*Task statement*:
Starting with the first line of the listing, quote each line exactly until and including the one with "V, F = text_mesh(ch);", leaving pictures out.

*Recorded data*:
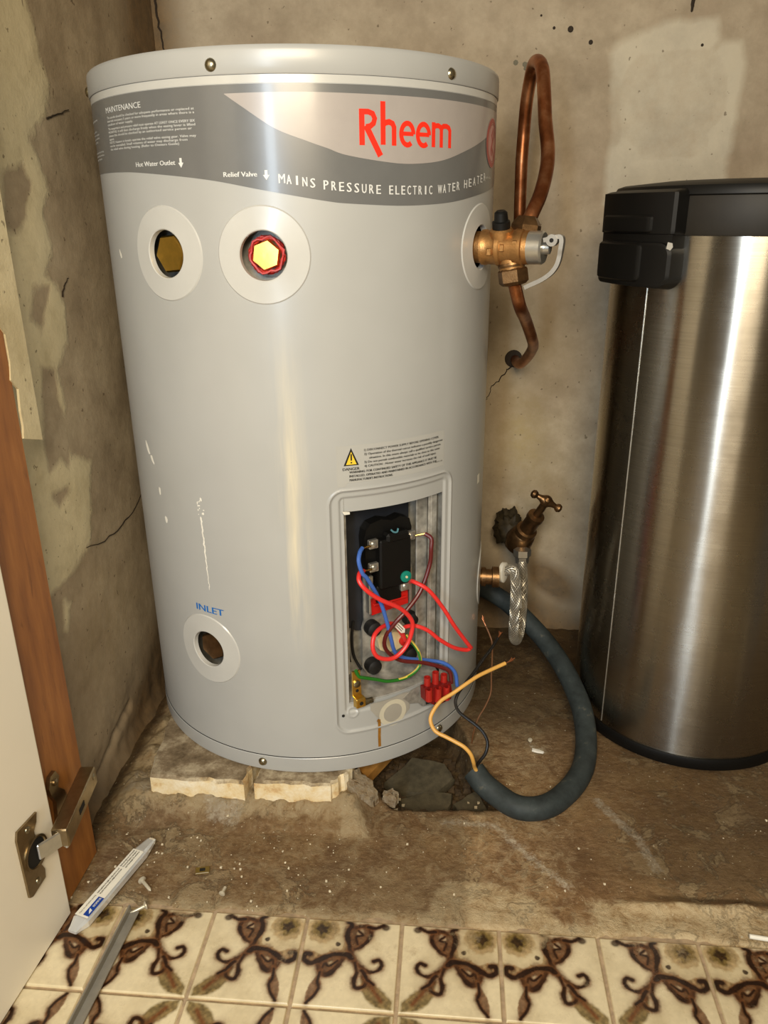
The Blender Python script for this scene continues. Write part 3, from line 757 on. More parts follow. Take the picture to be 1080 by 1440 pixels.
for w_, a, b in (('MAINS', 5.1, 13.6), ('PRESSURE', 15.5, 29.6), ('ELECTRIC', 31.8, 44.7), ('WATER', 46.6, 55.2), ('HEATER', 57.3, 70.5)):
    n = len(w_); adv = (b-a)/(n-.35)
    for i, ch in enumerate(w_):
        t0 = a+i*adv; wd = adv*(.22 if ch == 'I' else .80 if ch in 'MW' else .60); o_ = adv*.2 if ch == 'I' else 0
        V, F = text_mesh(ch); xs = [v[0] for v in V]; x0, x1 = min(xs), max(xs)
        
        for e_ in (0, .10): mb.add([cyl(t0+o_+(x-x0)/(x1-x0)*wd+e_, base(t0+wd/2)+(y/.70)*.0080, HR+.0007) for x, y in V], F)
mb.build('lettering', M['white_print'], band)
mb = MB(); fn = on(.0007)
text_fit('MAINTENANCE', A(-46.6), A(-30.2), .7758, .0050, fn, mb, bold=.0002)
lines = ['The anode should be checked for adequate performance or replaced at', 'intervals necessary 5 years or more frequently in areas where there is a', 'condition of water supply.', '', 'The temperature and pressure relief must operate AT LEAST ONCE EVERY SIX', 'MONTHS. It will then discharge freely when the easing lever is lifted', 'please this should be checked by an authorised service person or', 'agent.', 'NOTE: Heaters in hotels operate the relief valve easing gear. Valve may', 'not be reinstalled. Small volumes of water may discharge from', 'the relief valve during heating. (Refer to Owners Guide)']
zz = .7705
for i, s_ in enumerate(lines):
    if not s_: zz -= .0008; continue
    w_ = 32.2*min(1, len(s_)/66); text_fit(s_, A(-46.4), A(-46.4+w_), zz, .0021, fn, mb, bold=.00012); zz -= .00305
for k, l in enumerate((7, 0, 0, 5, 7, 7, 5, 0, 0, 9, 9, 7)):
    if l: text_fit('operation and service', A(-64), A(-64+l*1.3), .772-k*.0033, .0021, fn, mb)
text_fit('Hot Water Outlet', A(-34.4), A(-20.8), .7254, .0042, fn, mb, bold=.00035)
text_fit('Relief Valve', A(-8.0), A(.1), .7138, .0042, fn, mb, bold=.00035)
for (tc, zc) in ((-19.1, .7248), (2.3, .7128)):
    mb.add([cyl(tc+L(a), zc+b, HR+.0007) for a, b in ((-.0013, .0062), (.0013, .0062), (.0013, .0022), (.0030, .0022), (0, -.0022), (-.0030, .0022), (-.0013, .0022))], [(0, 1, 2, 6), (5, 4, 3)])
text_fit('Australia', A(69.5), A(76), .7150, .0026, fn, mb)
mb.build('lettering', M['white_print'], band)
# round emblem near the right edge
mb = MB()
def disc_cyl(mb, tc, zc, r0, r1, off, n=40, sx=1):
    V = []; F = []
    for k in range(n):
        a = 2*PI*k/n
        for r in (r0, r1): V.append(cyl(tc+L(r*cos(a)*sx), zc+r*sin(a), HR+off))
    for k in range(n): k2 = (k+1) % n; F.append((2*k, 2*k+1, 2*k2+1, 2*k2))
    if r0 == 0: pass
    mb.add(V, F)
disc_cyl(mb, 76.5, .7505, .001, .0245, .0008); em = mb.build('emblem', M['emblem_pink'], band, label='round faded red emblem')
mb = MB(); disc_cyl(mb, 76.5, .7505, .0195, .0236, .0010); disc_cyl(mb, 76.5, .7505, .0178, .0186, .0010)
for s in ([(76.0, .738), (75.2, .744), (76.6, .752), (75.6, .758), (77.5, .765)], [(76.8, .752), (78.4, .757), (79.2, .763)], [(76.2, .745), (78, .741), (79.3, .736)]): stroke_cyl(mb, s, .0034, HR+.001)
mb.build('emblem_print', M['emblem_red'], em)
# danger sticker
V, F = strip(lambda t: .4560 if t > 16 else .456, lambda t: .4105 if t < 19 else .4145, 16.4, 50.8, HR+.0003, 1, 2); st = mesh_obj('danger_sticker', V, F, M['label_film'], heater, label='clear printed warning sticker above the open panel')
mb = MB(); fn = on(.0006)
for i, (s_, a0, a1) in enumerate((('1) DISCONNECT POWER SUPPLY BEFORE OPENING COVER.', 24, 48.4), ('2) Operation of the thermal cutout indicates a possibly dangerous', 24, 50.0), ('situation. In this event always call a qualified service person.', 25.4, 49.3), ('3) Do not permit combustible materials to be close to this cover.', 24, 49.0), ('4) CAUTION - Hotter water increases the risk of scald injury.', 24, 47.4))):
    text_fit(s_, A(a0), A(a1), .4483-i*.0044, .0024, fn, mb, bold=.00022)
for i, (s_, a1) in enumerate((('WARNING: FOR CONTINUED SAFETY OF THIS APPLIANCE IT MUST BE', 47.6), ('INSTALLED, OPERATED AND MAINTAINED IN ACCORDANCE WITH THE', 47.6), ("MANUFACTURER'S INSTRUCTIONS.", 32.3))):
    text_fit(s_, A(19.8), A(a1), .4252-i*.0043, .0025, fn, mb, bold=.0003)
text_fit('DANGER', A(18.0), A(22.6), .4287, .0030, fn, mb, bold=.0003)
text_fit('650291 AB', A(47.2), A(50), .4202, .0014, fn, mb)
tri = [(18.3, .4338), (22.5, .4338), (20.4, .4530)]
mb.add([cyl(a, z, HR+.0005) for a, z in tri], [(0, 1, 2)])
mb.build('lettering', M['black_print'], st)
mb = MB(); mb.add([cyl(a, z, HR+.0008) for a, z in ((18.95, .4350), (21.85, .4350), (20.4, .4490))], [(0, 1, 2)]); mb.build('warning_triangle', M['yellow_print'], st)
mb = MB(); stroke_cyl(mb, [(20.4, .4465), (20.4, .4395)], .0016, HR+.001); disc_cyl(mb, 20.4, .4372, .0001, .0009, .001, 10); mb.build('exclamation_mark', M['black_print'], st)
# INLET
mb = MB(); text_fit('INLET', A(-29.3), A(-19.0), .2505, .0082, on(.0005), mb, bold=.0006); mb.build('lettering', M['blue_print'], heater, label='blue lettering above the lower plug')
# white paint spots, run and label remnant
SPOTS = []
def blob(t, z, w, h, r=.0004, k=9, skew=0):
    V = [cyl(t, z, HR+r)]
    for i in range(k):
        a = 2*PI*i/k; q = random.uniform(.75, 1.15); V.append(cyl(t+L(w*q*cos(a)+skew*h*sin(a)), z+h*q*sin(a), HR+r*.5))
    mb.add(V, [(0, 1+i, 1+(i+1) % k) for i in range(k)])
for args in ((-46.3, .4330, .0038, .0085, -.35), (-44.0, .4215, .0030, .0060, -.5), (-48.9, .6437, .0025, .0045, -.4), (-39.7, .3530, .0028, .0045, 0), (-41.5, .386, .0024, .005, 0)):
    mb = MB(); blob(*args[:4], skew=args[4]); mb.build('paint_spot', M['white_paint'], heater)
mb = MB()
#blob(-46.3, .4330, .0038, .0085, skew=-.35); blob(-44.0, .4215, .0030, .0060, skew=-.5)
for k in range(14): blob(-23.5+random.uniform(-1.3, 1.0), .384-random.uniform(-.008, .012), random.uniform(.0005, .0013), random.uniform(.0006, .0018), k=6)
for k in range(26): q = k/25; blob(-23.9+.6*q+random.uniform(-.15, .15), .368-q*.085, .0011*(1.2-q*.7), .0030, k=6)
mb.build('paint_run', M['white_paint'], heater, kind='stuff')
V, F = strip(lambda t: .3780, lambda t: .3665, 72.8, 75.4, HR+.0005, 1, 1); mesh_obj('sticker', V, F, M['white_tag'], heater)
# rust run below the panel
mb = MB(); stroke_cyl(mb, [(26.6, .1092), (27.2, .108), (27.3, .098), (27.2, .085), (27.3, .070)], .0036, HR-.0006+.001); mb.build('rust_run', M['rust_stain'], heater)
# foam ring patch and grey film
mb = MB(); disc_cyl(mb, 32.0, .1135, .0125, .0185, .0001, 36, 1.0); mb.build('foam_ring', M['foam_ring'], heater)
V, F = strip(smoothf([(24.5, .134), (30, .134), (36, .136), (40, .131)]), smoothf([(24.5, .125), (28, .108), (34, .100), (40, .118)]), 24.5, 38, HR-.0002, .6, 3); mesh_obj('film_patch', V, F, M['film_grey'], heater)
# screws
for t, z, r in ((-9.0, .8045, .0052), (50.6, .8045, .0050), (-68.5, .8045, .005), (-9.7, .0575, .0050), (50.5, .0590, .005)):
    a = cyl(t, z, .2262); d = cyl(t, z, 1)-cyl(t, z, 0)
    mb = MB(); mb.add(*lathe([(0, r*1.08), (.0006, r*1.08), (.0012, r), (.0028, r*.75), (.0035, r*.35), (.0036, .0006)], a, d, 16))
    sc = mb.build('screw', M['screw_steel'], heater)
V, F = lathe([(0, .0018), (.0007, .0018)], cyl(16.0, .1236, HR-.0006), cyl(16, 0, 1)-cyl(16, 0, 0), 10); mesh_obj('screw_hole', V, F, M['dark_hole'], heater)
V, F = lathe([(0, .0018), (.0007, .0018)], cyl(19.4, .1255, HR-.0022), cyl(19, 0, 1)-cyl(19, 0, 0), 10)
# tank body inside the jacket (seen through the ports)
V, F = ring_surface('', [(.001, .075), (.196, .075), (.196, .79), (.001, .79)], None, n=96)
i0 = [f for f in F if not (10 < (f[0]//4)*360/96 < 58)]
mesh_obj('inner_tank', V, i0, M['galv'], heater)
# collars and plugs
def collar(t, z, r0=.0225, r1=.045):
    V = []; F = []; prof = [(r0, -.004), (r0+.0003, .0012), (r0+.0012, .0018), (r0+.004, .0016), (r1-.0012, .0012), (r1, .0001)]; n = 64; m = len(prof)
    for k in range(n):
        a = 2*PI*k/n
        for r, off in prof:
            du = r*cos(a); V.append(cyl(t+L(du), z+r*sin(a), HR+off))
    for k in range(n):
        k2 = (k+1) % n
        for j in range(m-1): F.append((k*m+j, k*m+j+1, k2*m+j+1, k2*m+j))
    return mesh_obj('collar', V, F, M['collar'], heater)
for (t, z, r) in HOLES: collar(t, z)
def plug(t, z, off, r, mat, rot=.2, tape=False):
    d = (cyl(t, z, 1)-cyl(t, z, 0)).normalized(); o = cyl(t, z, off)
    mb = MB(); mb.add(*lathe([(-.02, r*1.0), (-.003, r), (0, r*.90), (.0002, r*.3), (.0001, .0005)], o, d, 6, rot=rot))
    p = mb.build('plug', mat, heater, ang=20)
    mb = MB(); mb.add(*lathe([(-.026, .0215), (-.018, .0218), (-.017, .016), (-.017, .012)], o, d, 24, cap=False)); mb.build('socket', M['galv'] if not tape else M['galv'], heater)
    return p, d, o
plug(-26.7, .6457, .221, .0200, M['brass_bright'], .1)
p, d, o = plug(.5, .6447, .216, .0150, M['brass_bright'], .35, True)
mb = MB(); x_, y_, d_ = basis(d)
for k in range(5):
    Q = []
    for i in range(25):
        a = 2*PI*i/24; rr = .0163+.0012*sin(a*6+k)+random.uniform(-.0006, .0006); Q.append(o+x_*(rr*cos(a))+y_*(rr*sin(a))+d_*(-.004-.001*k+random.uniform(-.0006, .0008)))
    mb.add(*tube(Q, .0013, 5, raw=True, cap=False))
mb.build('thread_tape', M['red_tape'], p, label='red thread seal tape')
plug(-26, .2005, .2195, .0190, M['dark_brass'], .5)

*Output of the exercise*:
The Blender Python script for this scene continues. Write part 3, from line 757 on. More parts follow. Take the picture to be 1080 by 1440 pixels.
for w_, a, b in (('MAINS', 5.1, 13.6), ('PRESSURE', 15.5, 29.6), ('ELECTRIC', 31.8, 44.7), ('WATER', 46.6, 55.2), ('HEATER', 57.3, 70.5)):
    n = len(w_); adv = (b-a)/(n-.35)
    for i, ch in enumerate(w_):
        t0 = a+i*adv; wd = adv*(.22 if ch == 'I' else .80 if ch in 'MW' else .60); o_ = adv*.2 if ch == 'I' else 0
        V, F = text_mesh(ch); xs = [v[0] for v in V]; x0, x1 = min(xs), max(xs)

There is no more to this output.